Aim of the task
In the data below, find each line containing the string "Blender" and return it.

Scripts that build scenes:
┏━━
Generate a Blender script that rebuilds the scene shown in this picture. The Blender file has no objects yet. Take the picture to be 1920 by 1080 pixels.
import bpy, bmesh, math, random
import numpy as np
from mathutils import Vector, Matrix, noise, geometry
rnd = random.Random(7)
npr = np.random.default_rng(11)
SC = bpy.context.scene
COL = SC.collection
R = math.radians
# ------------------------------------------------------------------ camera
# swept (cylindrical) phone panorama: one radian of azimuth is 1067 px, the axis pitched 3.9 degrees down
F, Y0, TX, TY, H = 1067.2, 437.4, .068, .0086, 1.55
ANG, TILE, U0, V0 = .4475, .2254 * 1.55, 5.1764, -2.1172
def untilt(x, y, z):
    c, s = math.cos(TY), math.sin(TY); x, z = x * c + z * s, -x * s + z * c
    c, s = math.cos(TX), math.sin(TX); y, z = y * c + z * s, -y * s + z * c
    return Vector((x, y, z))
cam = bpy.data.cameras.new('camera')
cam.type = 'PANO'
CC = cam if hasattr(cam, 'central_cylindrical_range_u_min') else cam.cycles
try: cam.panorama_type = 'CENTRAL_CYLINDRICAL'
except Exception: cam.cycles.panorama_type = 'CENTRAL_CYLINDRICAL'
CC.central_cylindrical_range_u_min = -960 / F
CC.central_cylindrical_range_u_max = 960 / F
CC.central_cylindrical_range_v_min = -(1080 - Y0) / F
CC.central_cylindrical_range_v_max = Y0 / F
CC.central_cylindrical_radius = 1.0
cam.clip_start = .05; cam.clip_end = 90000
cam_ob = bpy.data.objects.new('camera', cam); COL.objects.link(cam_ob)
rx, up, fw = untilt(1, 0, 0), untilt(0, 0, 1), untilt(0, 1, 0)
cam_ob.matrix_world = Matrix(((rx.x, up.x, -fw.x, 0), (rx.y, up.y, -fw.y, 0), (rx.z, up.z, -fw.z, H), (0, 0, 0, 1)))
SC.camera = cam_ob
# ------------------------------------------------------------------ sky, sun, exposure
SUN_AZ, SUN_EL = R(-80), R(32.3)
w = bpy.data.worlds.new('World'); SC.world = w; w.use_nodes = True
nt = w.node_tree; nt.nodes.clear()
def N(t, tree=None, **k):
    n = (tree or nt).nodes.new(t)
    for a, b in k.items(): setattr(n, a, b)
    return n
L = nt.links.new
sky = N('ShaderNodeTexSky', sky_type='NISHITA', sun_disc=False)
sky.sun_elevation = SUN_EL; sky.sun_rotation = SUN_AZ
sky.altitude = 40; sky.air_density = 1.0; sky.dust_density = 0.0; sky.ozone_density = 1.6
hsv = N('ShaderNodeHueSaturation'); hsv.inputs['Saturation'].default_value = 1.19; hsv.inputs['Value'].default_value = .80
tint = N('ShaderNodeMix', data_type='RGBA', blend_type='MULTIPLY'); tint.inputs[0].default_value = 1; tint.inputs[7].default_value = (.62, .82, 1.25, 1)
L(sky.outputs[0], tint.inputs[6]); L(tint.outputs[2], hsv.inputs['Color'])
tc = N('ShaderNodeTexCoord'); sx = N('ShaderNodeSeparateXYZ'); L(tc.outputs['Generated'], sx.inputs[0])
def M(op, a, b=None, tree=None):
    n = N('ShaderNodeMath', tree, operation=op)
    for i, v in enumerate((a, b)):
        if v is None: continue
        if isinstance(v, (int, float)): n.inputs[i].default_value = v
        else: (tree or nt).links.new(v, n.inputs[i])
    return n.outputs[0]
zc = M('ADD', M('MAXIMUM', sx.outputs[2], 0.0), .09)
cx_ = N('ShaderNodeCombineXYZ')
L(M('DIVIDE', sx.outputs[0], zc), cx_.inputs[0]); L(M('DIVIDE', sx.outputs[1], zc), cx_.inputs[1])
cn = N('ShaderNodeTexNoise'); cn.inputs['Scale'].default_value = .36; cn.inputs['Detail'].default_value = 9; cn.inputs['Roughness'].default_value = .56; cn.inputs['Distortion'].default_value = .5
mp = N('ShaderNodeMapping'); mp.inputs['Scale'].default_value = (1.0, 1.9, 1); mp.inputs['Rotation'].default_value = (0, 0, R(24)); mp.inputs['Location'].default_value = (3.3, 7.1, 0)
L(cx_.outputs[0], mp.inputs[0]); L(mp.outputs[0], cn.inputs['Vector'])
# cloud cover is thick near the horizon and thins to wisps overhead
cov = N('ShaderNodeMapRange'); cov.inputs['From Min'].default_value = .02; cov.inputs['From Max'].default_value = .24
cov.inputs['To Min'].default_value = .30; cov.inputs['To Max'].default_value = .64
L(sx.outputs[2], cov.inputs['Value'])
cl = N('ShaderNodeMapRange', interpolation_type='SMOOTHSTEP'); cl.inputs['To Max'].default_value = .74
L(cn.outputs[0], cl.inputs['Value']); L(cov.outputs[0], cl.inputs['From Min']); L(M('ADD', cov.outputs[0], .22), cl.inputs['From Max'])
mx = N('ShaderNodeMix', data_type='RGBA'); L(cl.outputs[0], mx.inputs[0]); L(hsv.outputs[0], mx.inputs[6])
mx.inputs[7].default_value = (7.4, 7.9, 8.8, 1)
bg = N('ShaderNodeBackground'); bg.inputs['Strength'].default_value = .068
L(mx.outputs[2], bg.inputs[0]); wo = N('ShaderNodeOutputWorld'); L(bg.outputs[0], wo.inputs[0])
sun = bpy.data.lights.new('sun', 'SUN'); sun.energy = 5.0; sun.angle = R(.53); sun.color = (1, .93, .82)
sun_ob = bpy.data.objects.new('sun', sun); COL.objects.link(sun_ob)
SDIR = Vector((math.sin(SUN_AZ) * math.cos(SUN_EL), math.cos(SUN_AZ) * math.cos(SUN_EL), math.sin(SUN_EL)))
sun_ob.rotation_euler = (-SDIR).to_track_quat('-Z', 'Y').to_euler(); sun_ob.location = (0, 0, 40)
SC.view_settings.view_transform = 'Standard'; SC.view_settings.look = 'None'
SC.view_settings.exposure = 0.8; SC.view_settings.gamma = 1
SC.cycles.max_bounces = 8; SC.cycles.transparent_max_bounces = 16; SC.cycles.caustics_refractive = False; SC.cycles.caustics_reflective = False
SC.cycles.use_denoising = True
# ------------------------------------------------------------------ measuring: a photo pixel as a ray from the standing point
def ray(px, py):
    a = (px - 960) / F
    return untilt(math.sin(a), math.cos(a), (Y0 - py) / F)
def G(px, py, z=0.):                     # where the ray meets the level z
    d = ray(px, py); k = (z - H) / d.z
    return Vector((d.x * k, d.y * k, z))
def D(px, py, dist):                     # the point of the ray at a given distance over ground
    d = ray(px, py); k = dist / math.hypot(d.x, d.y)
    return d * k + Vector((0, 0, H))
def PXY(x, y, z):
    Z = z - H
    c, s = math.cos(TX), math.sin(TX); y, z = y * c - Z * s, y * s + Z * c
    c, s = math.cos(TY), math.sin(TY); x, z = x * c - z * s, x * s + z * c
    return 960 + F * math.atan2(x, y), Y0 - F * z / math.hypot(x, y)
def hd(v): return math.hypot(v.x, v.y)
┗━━
┏━━
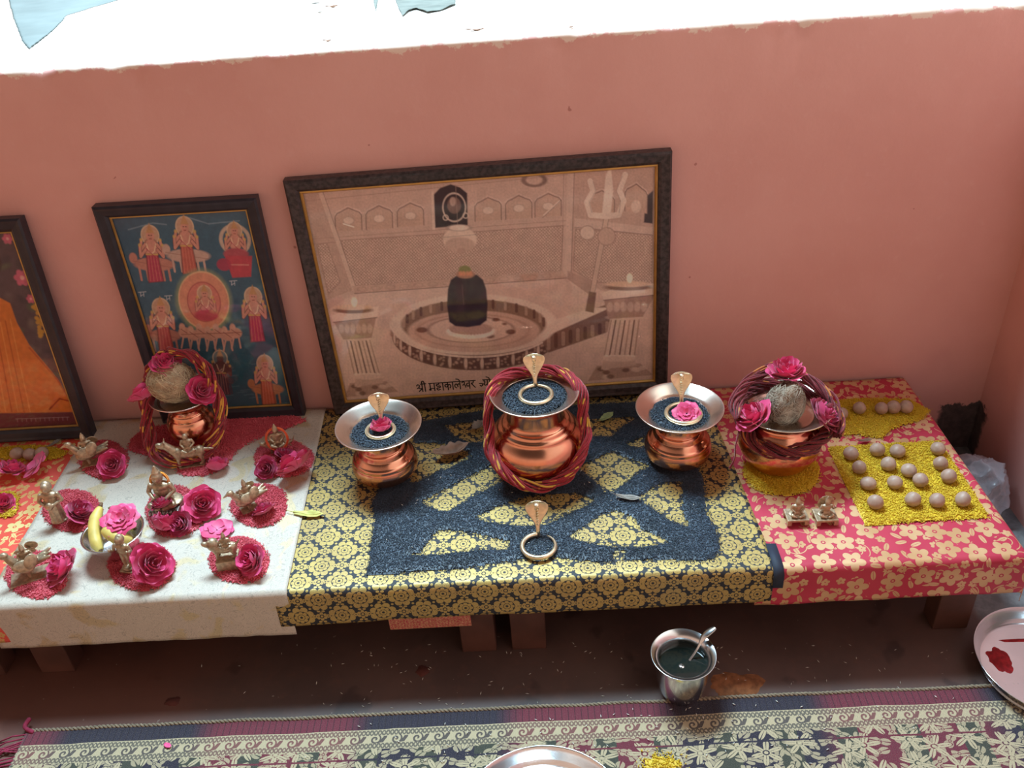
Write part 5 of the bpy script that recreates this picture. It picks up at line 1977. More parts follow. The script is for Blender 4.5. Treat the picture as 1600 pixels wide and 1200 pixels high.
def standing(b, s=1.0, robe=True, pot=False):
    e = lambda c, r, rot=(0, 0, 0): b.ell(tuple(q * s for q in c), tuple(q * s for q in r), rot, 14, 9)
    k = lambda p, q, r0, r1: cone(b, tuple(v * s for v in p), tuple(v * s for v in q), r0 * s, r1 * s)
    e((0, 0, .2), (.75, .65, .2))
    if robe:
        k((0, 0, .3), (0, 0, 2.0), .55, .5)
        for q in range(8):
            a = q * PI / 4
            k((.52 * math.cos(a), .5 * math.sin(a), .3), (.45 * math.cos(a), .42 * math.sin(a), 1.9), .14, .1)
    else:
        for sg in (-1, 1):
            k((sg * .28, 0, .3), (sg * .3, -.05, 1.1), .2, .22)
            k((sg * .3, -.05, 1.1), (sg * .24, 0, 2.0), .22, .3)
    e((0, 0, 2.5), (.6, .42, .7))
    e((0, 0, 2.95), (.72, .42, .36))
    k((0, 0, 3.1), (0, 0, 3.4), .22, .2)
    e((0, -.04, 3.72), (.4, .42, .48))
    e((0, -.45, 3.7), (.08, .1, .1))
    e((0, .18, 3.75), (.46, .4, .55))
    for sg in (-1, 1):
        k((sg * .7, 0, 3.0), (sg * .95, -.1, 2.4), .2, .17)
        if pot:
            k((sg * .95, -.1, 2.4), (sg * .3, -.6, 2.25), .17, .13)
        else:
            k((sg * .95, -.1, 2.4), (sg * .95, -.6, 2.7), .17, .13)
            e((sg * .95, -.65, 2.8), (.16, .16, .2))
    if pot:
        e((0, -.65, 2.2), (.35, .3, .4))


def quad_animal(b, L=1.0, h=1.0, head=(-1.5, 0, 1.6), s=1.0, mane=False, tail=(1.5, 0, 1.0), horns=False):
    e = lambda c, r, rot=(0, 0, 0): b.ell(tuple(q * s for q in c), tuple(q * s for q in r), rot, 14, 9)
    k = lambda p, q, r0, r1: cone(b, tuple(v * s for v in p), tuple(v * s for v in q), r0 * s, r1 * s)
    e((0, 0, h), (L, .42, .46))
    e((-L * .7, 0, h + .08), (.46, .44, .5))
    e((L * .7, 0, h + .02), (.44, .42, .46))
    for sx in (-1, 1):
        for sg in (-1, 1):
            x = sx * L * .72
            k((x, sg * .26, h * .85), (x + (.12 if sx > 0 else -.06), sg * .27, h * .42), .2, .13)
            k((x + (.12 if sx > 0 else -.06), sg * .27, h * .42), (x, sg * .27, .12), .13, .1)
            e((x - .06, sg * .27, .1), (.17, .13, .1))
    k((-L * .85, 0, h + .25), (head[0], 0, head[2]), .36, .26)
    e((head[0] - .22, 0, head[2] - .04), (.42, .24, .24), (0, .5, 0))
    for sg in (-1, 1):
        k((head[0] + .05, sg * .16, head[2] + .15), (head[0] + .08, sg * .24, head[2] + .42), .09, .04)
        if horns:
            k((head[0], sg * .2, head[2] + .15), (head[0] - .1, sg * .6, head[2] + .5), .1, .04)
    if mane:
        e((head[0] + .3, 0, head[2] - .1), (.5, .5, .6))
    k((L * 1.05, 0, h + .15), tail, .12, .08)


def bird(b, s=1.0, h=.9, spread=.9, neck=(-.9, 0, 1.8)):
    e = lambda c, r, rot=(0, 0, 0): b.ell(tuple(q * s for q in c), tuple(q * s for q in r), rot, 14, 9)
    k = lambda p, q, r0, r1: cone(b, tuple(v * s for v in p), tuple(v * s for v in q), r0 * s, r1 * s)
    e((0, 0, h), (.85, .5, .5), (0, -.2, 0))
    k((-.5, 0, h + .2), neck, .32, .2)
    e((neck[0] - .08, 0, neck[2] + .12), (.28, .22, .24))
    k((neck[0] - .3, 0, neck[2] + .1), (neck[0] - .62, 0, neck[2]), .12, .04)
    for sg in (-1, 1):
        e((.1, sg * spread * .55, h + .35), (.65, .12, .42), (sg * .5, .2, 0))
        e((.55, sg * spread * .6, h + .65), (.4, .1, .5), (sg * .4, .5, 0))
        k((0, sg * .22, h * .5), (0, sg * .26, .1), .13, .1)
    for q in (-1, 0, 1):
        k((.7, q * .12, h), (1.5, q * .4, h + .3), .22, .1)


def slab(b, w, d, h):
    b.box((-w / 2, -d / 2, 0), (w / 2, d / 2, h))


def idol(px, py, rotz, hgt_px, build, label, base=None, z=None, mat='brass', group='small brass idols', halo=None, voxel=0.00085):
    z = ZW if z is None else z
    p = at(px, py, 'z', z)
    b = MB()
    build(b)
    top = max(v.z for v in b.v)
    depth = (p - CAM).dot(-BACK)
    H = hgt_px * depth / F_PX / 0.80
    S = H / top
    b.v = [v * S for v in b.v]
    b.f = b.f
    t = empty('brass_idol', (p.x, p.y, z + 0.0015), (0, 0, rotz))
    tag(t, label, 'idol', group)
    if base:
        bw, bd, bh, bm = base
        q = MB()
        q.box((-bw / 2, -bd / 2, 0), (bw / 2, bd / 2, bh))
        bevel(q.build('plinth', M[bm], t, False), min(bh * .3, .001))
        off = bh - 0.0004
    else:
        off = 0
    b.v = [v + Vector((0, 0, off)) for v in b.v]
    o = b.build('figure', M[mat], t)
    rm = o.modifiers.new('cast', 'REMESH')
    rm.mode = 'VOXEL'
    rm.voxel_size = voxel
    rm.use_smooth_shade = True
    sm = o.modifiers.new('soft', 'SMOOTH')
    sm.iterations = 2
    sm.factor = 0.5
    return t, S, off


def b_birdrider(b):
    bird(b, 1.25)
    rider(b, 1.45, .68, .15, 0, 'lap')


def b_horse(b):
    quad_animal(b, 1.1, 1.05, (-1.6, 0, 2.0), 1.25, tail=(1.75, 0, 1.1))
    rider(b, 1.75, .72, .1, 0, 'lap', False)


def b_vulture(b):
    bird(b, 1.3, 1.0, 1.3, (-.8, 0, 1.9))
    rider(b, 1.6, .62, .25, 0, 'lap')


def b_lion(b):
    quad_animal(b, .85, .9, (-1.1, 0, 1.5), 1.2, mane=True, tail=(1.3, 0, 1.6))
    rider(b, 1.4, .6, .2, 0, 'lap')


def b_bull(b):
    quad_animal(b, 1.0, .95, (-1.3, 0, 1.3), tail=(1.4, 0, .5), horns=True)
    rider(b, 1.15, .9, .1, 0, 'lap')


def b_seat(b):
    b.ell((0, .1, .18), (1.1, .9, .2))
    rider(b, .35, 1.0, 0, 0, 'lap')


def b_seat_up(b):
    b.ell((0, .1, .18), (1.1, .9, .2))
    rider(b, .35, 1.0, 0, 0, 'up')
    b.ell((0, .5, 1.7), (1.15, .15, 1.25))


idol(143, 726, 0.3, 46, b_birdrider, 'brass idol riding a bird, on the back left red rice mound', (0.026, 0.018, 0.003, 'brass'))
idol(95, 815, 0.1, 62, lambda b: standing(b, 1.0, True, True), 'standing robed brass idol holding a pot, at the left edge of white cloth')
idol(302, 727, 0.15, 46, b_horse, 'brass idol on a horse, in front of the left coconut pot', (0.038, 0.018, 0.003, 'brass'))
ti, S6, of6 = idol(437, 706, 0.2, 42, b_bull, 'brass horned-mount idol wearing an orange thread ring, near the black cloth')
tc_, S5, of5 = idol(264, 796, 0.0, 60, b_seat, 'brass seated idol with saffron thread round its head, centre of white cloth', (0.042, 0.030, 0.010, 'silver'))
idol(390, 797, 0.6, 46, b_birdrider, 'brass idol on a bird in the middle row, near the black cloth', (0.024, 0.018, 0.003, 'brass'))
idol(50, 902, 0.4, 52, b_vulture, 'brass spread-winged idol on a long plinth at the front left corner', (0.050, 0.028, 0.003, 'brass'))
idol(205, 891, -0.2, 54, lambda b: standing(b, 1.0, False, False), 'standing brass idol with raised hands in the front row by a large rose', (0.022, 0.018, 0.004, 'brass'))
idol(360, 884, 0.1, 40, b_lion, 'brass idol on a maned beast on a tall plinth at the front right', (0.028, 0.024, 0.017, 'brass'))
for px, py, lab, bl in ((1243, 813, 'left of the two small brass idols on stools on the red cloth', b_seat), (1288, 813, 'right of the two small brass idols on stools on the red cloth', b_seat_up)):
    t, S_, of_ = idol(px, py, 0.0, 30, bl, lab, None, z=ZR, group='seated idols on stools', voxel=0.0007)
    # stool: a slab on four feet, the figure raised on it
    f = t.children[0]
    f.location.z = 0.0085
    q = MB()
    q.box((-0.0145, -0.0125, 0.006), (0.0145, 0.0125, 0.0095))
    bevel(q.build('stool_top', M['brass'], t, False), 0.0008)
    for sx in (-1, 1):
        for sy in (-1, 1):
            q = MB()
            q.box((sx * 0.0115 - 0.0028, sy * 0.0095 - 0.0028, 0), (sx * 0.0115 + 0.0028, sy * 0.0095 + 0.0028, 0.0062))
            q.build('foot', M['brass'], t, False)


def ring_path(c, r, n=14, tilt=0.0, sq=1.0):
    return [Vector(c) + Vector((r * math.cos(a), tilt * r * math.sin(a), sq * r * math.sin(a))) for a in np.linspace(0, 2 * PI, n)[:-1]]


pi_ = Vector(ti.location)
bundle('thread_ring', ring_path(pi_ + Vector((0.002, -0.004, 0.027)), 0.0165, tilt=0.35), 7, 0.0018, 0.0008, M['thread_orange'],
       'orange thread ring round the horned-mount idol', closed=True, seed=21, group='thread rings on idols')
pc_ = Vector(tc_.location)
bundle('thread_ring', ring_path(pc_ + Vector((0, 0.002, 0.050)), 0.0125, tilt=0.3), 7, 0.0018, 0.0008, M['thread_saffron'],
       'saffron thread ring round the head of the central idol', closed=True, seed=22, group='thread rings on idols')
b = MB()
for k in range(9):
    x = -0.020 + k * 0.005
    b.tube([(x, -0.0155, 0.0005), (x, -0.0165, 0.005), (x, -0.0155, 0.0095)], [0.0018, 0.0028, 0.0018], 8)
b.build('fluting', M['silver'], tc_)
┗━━
Answer for this exercise
Generate a Blender script that rebuilds the scene shown in this picture. The Blender file has no objects yet. Take the picture to be 1920 by 1080 pixels.
Write part 5 of the bpy script that recreates this picture. It picks up at line 1977. More parts follow. The script is for Blender 4.5. Treat the picture as 1600 pixels wide and 1200 pixels high.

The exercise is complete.